Esto genera varias consecuencias negativas: primero desmoraliza a quienes sí han hecho carrera judicial, invirtiendo años de formación y servicio.
Segundo rompe la lógica institucional de ascenso dentro del Poder Judicial y tercero aumenta la improvisación, pues cargos de alta responsabilidad recaen en personas sin el conocimiento técnico necesario.
Desincentiva la formación jurídica especializada, ya que el nuevo camino al juzgado no pasa por la excelencia, sino por la popularidad.
En un país como México, donde los abusos del poder y la impunidad son moneda corriente, necesitamos jueces con solidez técnica y formación ética, no figuras mediáticas. La desprofesionalización del sistema judicial no sólo amenaza su eficacia, sino también su legitimidad.
Es mucho lo que está en juego y que parece no importarle a la gente. La elección judicial no es un experimento inocente ni un paso automático hacia la democratización es todo lo contrario. Es, en cambio, una redefinición profunda de los equilibrios constitucionales que, si no se acompaña de mecanismos estrictos de selección, evaluación y rendición de cuentas, la justicia corre el riesgo de convertirse en rehén del poder político y del oportunismo electoral.

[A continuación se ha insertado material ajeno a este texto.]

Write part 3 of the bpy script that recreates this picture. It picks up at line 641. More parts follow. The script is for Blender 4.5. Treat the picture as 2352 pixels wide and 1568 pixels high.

No se trata de negar la participación ciudadana, sino de entender que hay esferas del Estado que requieren estabilidad, tecnicismo y autonomía. La legitimidad democrática no siempre se gana en las urnas. A veces se construye con integridad, discreción y competencia.
El país está a punto de pagar el costo de haber confundido popularidad con capacidad. En esta decisión, lo que se pone en juego no es solo el futuro del Poder Judicial, sino el de nuestra democracia constitucional. Y es un riesgo que, como sociedad, no deberíamos subestimar. Ojalá los hechos demuestren que los analistas están equivocados.